旧統一教会の関連団体、「世界平和連合」などが国会議員と取り交わしていた「推薦確認書」には、以下の5項目が挙げられている。

▼憲法を改正し安全保障体制を強化すること

▼家庭教育支援法と青少年健全育成基本法の国会での制定に取り組むこと

▼同性婚合法化などに関しては慎重に扱うこと

▼日韓トンネルの実現を推進すること

▼国内外の共産主義勢力などの攻勢を阻止すること

その上で、確認書には次のように明記されている。

「以上の趣旨に賛同し、平和大使協議会及び世界平和議員連合に入会するとともに、基本理念セミナーに参加する」

<調査の結果は?>

この推薦確認書について、NHKは長野県で立候補した現職の国会議員10人全員にアンケート調査を行った。
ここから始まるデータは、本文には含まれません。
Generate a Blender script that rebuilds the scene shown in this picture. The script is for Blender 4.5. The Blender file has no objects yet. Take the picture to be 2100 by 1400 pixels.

その結果、8人は提示されたことがないと回答した。

一方、提示されたと答えたのは衆議院長野3区選出で自民党井出庸生・文部科学副大臣だ。井出氏は10月の参議院予算委員会で、立憲民主党の議員の質問に対して次のように答弁した。

「推薦確認書については、過去に関連団体の方から書類を提示され、署名を求められたことがあるが、署名については断っている」。

井出氏によると、おととし令和2年11月に、知人から旧統一教会の関連団体の関係者を紹介されたという。その際、その場で確認書を示されたが、「教会側とは距離を置くべき」との考えから、確認書への署名は断ったとしている。

衆議院比例北陸信越ブロック選出で自民党務台俊介議員は、推薦確認書の提示をされたことがあるか「調査中」と回答した。その理由は以下。

「記録には残っていないが、選挙前は各団体からの推薦や、報道機関からのアンケートなど同種の書類が多量にあり、すべての記録を残せていない可能性がある」

<旧統一教会側の主張>

では、なぜ旧統一教会の関連団体「世界平和連合」などは、国会議員に「推薦確認書」を提示して、署名を求めているのか。団体の関係者は、NHKのこれまでの取材に次のように説明している。

「平和連合の独立した意思に基づいて、政治信条が一致する個々の政治家から署名をもらっている。縛りがあるものではなく、『政策協定』ではない。団体が個々の候補者を応援することは問題ない」    

長野放送局記者 及川利文

2012年入局。千葉局、国際部、アメリカ総局を経て2021年から長野局。

長野放送局 長山尚史

平成29年入局。鳥取局を経てことし8月から長野局で警察・司法キャップ。